▸ **Data block**:
##########
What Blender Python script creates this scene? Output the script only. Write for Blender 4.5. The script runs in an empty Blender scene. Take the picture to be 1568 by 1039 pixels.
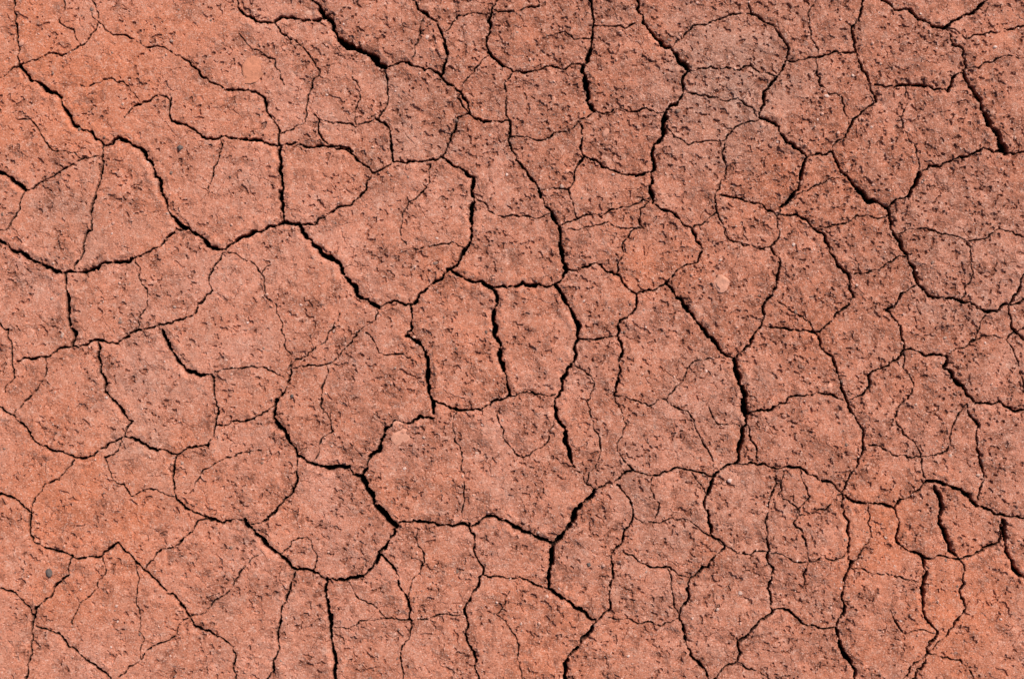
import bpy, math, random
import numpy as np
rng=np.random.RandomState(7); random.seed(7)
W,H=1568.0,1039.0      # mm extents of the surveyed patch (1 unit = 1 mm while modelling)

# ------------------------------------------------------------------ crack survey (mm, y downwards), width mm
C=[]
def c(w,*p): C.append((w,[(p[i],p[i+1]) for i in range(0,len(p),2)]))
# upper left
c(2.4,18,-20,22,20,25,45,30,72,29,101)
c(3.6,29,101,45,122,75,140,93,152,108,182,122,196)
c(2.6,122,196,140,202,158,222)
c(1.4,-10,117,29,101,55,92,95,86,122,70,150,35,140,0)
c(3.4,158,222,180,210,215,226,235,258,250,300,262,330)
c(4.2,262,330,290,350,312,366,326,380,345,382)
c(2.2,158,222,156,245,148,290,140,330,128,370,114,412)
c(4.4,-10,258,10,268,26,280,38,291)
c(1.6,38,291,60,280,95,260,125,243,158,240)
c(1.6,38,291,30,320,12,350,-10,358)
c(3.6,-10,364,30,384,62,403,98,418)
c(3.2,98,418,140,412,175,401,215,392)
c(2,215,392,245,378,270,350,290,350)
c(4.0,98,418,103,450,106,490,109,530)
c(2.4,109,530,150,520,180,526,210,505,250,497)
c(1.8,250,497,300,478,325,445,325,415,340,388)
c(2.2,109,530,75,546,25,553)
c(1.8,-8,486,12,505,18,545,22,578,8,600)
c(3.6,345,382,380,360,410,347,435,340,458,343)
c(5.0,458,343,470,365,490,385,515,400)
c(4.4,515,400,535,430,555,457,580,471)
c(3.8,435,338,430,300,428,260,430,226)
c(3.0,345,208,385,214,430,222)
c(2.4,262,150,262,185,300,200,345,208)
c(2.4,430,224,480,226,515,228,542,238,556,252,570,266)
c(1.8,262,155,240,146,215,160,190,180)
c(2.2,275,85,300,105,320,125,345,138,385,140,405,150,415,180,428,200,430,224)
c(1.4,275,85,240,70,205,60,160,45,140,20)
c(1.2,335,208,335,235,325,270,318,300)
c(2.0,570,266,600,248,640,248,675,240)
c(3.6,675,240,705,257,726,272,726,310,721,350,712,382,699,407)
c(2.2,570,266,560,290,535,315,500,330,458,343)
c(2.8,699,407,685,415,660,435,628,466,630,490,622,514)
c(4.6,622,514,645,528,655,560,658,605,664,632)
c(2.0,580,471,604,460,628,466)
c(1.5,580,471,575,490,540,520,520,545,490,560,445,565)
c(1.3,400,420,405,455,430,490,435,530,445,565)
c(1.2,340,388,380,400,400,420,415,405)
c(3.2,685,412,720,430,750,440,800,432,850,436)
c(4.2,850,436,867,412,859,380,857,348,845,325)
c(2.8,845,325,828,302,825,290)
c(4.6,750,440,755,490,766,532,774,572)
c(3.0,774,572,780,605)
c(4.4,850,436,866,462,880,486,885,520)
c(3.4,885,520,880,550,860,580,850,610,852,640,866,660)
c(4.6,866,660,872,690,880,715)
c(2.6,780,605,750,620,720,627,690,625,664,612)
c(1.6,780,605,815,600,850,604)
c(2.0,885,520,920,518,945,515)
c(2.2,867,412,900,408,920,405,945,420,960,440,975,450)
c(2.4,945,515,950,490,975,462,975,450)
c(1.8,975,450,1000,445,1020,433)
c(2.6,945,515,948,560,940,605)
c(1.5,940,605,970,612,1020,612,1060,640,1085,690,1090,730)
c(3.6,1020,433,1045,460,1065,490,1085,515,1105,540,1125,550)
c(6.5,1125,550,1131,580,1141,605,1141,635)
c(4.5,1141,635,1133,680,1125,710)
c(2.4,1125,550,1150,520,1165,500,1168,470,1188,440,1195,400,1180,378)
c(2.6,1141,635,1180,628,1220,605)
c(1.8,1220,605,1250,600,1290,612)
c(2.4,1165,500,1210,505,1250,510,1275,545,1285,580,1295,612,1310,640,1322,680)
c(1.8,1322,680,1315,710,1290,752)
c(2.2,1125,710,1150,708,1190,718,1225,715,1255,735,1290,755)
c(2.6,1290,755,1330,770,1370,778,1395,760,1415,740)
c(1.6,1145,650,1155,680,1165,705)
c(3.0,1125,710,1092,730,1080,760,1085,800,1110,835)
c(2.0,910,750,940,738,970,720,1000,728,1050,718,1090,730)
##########
▸ **Directions**: Reproduce all of the material exactly, apart from the pictures.

▸ **Result of this task**:
What Blender Python script creates this scene? Output the script only. Write for Blender 4.5. The script runs in an empty Blender scene. Take the picture to be 1568 by 1039 pixels.
import bpy, math, random
import numpy as np
rng=np.random.RandomState(7); random.seed(7)
W,H=1568.0,1039.0      # mm extents of the surveyed patch (1 unit = 1 mm while modelling)

# ------------------------------------------------------------------ crack survey (mm, y downwards), width mm
C=[]
def c(w,*p): C.append((w,[(p[i],p[i+1]) for i in range(0,len(p),2)]))
# upper left
c(2.4,18,-20,22,20,25,45,30,72,29,101)
c(3.6,29,101,45,122,75,140,93,152,108,182,122,196)
c(2.6,122,196,140,202,158,222)
c(1.4,-10,117,29,101,55,92,95,86,122,70,150,35,140,0)
c(3.4,158,222,180,210,215,226,235,258,250,300,262,330)
c(4.2,262,330,290,350,312,366,326,380,345,382)
c(2.2,158,222,156,245,148,290,140,330,128,370,114,412)
c(4.4,-10,258,10,268,26,280,38,291)
c(1.6,38,291,60,280,95,260,125,243,158,240)
c(1.6,38,291,30,320,12,350,-10,358)
c(3.6,-10,364,30,384,62,403,98,418)
c(3.2,98,418,140,412,175,401,215,392)
c(2,215,392,245,378,270,350,290,350)
c(4.0,98,418,103,450,106,490,109,530)
c(2.4,109,530,150,520,180,526,210,505,250,497)
c(1.8,250,497,300,478,325,445,325,415,340,388)
c(2.2,109,530,75,546,25,553)
c(1.8,-8,486,12,505,18,545,22,578,8,600)
c(3.6,345,382,380,360,410,347,435,340,458,343)
c(5.0,458,343,470,365,490,385,515,400)
c(4.4,515,400,535,430,555,457,580,471)
c(3.8,435,338,430,300,428,260,430,226)
c(3.0,345,208,385,214,430,222)
c(2.4,262,150,262,185,300,200,345,208)
c(2.4,430,224,480,226,515,228,542,238,556,252,570,266)
c(1.8,262,155,240,146,215,160,190,180)
c(2.2,275,85,300,105,320,125,345,138,385,140,405,150,415,180,428,200,430,224)
c(1.4,275,85,240,70,205,60,160,45,140,20)
c(1.2,335,208,335,235,325,270,318,300)
c(2.0,570,266,600,248,640,248,675,240)
c(3.6,675,240,705,257,726,272,726,310,721,350,712,382,699,407)
c(2.2,570,266,560,290,535,315,500,330,458,343)
c(2.8,699,407,685,415,660,435,628,466,630,490,622,514)
c(4.6,622,514,645,528,655,560,658,605,664,632)
c(2.0,580,471,604,460,628,466)
c(1.5,580,471,575,490,540,520,520,545,490,560,445,565)
c(1.3,400,420,405,455,430,490,435,530,445,565)
c(1.2,340,388,380,400,400,420,415,405)
c(3.2,685,412,720,430,750,440,800,432,850,436)
c(4.2,850,436,867,412,859,380,857,348,845,325)
c(2.8,845,325,828,302,825,290)
c(4.6,750,440,755,490,766,532,774,572)
c(3.0,774,572,780,605)
c(4.4,850,436,866,462,880,486,885,520)
c(3.4,885,520,880,550,860,580,850,610,852,640,866,660)
c(4.6,866,660,872,690,880,715)
c(2.6,780,605,750,620,720,627,690,625,664,612)
c(1.6,780,605,815,600,850,604)
c(2.0,885,520,920,518,945,515)
c(2.2,867,412,900,408,920,405,945,420,960,440,975,450)
c(2.4,945,515,950,490,975,462,975,450)
c(1.8,975,450,1000,445,1020,433)
c(2.6,945,515,948,560,940,605)
c(1.5,940,605,970,612,1020,612,1060,640,1085,690,1090,730)
c(3.6,1020,433,1045,460,1065,490,1085,515,1105,540,1125,550)
c(6.5,1125,550,1131,580,1141,605,1141,635)
c(4.5,1141,635,1133,680,1125,710)
c(2.4,1125,550,1150,520,1165,500,1168,470,1188,440,1195,400,1180,378)
c(2.6,1141,635,1180,628,1220,605)
c(1.8,1220,605,1250,600,1290,612)
c(2.4,1165,500,1210,505,1250,510,1275,545,1285,580,1295,612,1310,640,1322,680)
c(1.8,1322,680,1315,710,1290,752)
c(2.2,1125,710,1150,708,1190,718,1225,715,1255,735,1290,755)
c(2.6,1290,755,1330,770,1370,778,1395,760,1415,740)
c(1.6,1145,650,1155,680,1165,705)
c(3.0,1125,710,1092,730,1080,760,1085,800,1110,835)
c(2.0,910,750,940,738,970,720,1000,728,1050,718,1090,730)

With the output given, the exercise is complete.